Developing internal and external metrics
That content marketing needs to be measured is easy to say. Figuring out which metrics are going to be of use is a whole different challenge.
Technology has made it possible to measure a string of metrics that were impossible in the past such as email ‘open rate’, ‘click-through-rate’, ‘time on page’ and more. Marketing teams tend to obsess about these things because they are measurable - yet there’s one big problem: most CEOs don’t care about them.
What they do care about when it comes to marketing is genuine business outcomes. In other words, they’ll ask: ‘What is it that you are doing as a marketer, with all your customer insight, to help grow our business?’
As Steve Jobs said, sometimes the hardest but most important thing to do is keep things simple.
“That’s been one of my mantras,” said Jobs. “Simple can be harder than complex: You have to work hard to get your thinking clean to make it simple. But it’s worth it in the end because once you get there, you can move mountains.”
Counting the wrong things will send you in all sorts of directions other than the right one.
So what are the right metrics? If you plan to open up a discussion on which content marketing metrics really count for something, it’s worth testing your own perceptions of what is and isn’t valuable to your team and the wider business.
Doug Kessler, creative director at B2B marketing agency Velocity Partners says he often answers the question of which marketing metric matters the most with the answer: “Revenue is the mother of all metrics…”
Recently, though he's corrected himself. “Revenue is not the end goal of all marketing,” Kessler writes. “Revenue is itself a leading indicator of the most important metric in business. The most important metric in business is profit.”
If you take a moment to think about what this really means for marketing as a core business function, the question of data becomes much less of a numbers game and much more of a strategic one. Data has to do more for marketing than it might first appear.
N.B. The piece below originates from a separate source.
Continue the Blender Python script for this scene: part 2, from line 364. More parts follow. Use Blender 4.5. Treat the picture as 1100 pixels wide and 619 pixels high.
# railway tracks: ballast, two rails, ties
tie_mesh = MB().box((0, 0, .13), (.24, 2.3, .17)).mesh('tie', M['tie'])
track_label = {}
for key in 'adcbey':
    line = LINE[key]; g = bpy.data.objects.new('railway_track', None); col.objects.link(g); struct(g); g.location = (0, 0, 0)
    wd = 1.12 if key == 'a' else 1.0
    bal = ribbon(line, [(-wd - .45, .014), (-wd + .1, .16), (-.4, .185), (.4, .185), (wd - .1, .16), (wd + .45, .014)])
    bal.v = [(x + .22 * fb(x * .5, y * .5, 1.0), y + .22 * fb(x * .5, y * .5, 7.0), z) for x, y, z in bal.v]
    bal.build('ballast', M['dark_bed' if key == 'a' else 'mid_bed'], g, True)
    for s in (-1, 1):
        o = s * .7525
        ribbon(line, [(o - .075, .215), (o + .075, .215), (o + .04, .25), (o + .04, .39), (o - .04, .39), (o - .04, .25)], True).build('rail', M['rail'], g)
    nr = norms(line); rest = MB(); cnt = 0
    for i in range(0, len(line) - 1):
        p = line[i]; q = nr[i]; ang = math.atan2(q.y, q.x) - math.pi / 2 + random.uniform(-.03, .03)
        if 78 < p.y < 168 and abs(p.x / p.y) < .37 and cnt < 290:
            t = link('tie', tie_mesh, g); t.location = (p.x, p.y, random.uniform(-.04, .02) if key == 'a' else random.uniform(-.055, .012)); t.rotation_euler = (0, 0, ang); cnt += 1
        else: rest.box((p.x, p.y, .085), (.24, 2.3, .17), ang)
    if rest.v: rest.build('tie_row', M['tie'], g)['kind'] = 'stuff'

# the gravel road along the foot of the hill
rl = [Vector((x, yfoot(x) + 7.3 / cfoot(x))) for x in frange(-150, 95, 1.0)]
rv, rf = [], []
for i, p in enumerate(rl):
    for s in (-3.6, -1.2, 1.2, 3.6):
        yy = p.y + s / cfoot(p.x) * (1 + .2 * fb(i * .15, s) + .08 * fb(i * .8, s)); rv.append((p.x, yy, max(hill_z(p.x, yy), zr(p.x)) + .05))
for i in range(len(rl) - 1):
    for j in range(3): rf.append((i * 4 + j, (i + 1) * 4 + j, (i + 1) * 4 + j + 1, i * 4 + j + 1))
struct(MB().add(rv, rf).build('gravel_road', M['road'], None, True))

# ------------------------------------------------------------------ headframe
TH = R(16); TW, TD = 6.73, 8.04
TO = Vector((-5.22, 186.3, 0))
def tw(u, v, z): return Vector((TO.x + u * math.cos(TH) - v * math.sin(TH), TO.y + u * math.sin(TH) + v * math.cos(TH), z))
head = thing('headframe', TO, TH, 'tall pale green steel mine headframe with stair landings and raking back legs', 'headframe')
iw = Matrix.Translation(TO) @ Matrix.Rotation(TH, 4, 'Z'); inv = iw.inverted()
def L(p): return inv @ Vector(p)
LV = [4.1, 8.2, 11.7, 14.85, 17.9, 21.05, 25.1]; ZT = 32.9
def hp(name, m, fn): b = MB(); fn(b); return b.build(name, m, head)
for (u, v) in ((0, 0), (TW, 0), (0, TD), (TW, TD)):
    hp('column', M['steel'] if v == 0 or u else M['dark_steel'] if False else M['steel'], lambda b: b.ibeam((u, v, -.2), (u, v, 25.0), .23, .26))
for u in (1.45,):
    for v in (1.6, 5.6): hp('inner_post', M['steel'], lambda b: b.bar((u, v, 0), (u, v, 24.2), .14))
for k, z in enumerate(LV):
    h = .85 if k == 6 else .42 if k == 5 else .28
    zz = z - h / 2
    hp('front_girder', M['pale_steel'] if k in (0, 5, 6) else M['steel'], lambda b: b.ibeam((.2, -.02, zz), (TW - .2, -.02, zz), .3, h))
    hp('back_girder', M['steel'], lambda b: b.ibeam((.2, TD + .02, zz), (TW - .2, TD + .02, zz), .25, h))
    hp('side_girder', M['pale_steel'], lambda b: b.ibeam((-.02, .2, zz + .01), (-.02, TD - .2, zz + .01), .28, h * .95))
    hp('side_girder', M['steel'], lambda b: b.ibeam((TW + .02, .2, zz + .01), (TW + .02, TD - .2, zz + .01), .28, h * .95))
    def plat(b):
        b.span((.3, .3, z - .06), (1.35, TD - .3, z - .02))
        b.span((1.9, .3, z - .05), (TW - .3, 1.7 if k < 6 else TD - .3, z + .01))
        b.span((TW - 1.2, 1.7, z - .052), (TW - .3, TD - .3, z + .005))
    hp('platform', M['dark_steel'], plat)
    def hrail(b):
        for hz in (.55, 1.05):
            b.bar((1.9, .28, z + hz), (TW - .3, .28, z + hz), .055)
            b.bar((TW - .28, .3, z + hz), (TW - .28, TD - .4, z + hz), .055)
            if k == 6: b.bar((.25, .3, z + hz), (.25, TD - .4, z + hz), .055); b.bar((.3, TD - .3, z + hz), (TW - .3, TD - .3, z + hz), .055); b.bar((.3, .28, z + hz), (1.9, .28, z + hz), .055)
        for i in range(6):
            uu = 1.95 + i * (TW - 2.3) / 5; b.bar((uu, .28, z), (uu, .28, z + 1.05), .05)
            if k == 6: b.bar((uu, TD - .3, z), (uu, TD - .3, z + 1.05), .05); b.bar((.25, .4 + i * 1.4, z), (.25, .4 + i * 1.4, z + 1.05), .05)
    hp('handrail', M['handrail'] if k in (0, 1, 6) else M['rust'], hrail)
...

While the remit of the marketing department is to focus on the data that will establish - and challenge - pre-existing ideas, it’s also about finding a way to inform, excite and activate non-marketing colleagues, and build an understanding of marketing’s real value.
In truth, there are hundreds of things that you can measure - but too much data has often been the problem for marketers.
Realistically, however, this ‘profit-focused’ content marketing nirvana will only be reached once marketing teams learn to separate the metrics that matter within their team, from those that matter outside the walls of their department.
It might well be that in focusing on more strategic business outcomes as content marketing metrics - something the rest of the business can really understand, get behind and support - a system of ‘internal’ and ‘external’ metrics is developed.
Internal metrics are shared only among the marketing team and used as regular indicators of audience engagement on which to drive valuable iteration. These metrics, such as read times, allow marketers to optimize and personalize as campaigns progress to deliver the best content possible.
External metrics are those that are reported back to departments and teams outside of marketing. They might typically take longer to materialize as metrics that are genuinely fit to report but ultimately they carry more weight in the context of strategic business objectives such as the bottom line.
Both types of metrics are important - but not, it should be noted, interchangeable or to be compared against one another.
The rule of thumb, and forgive the tautology, is ‘use what is useful’. If a metric tells you something about how to improve your content performance for the audience then adopt it as an ‘internal’ metric.
If it clearly demonstrates, without any questions or qualifications required, the value of marketing to your organization’s strategic goal, then it’s an external metric.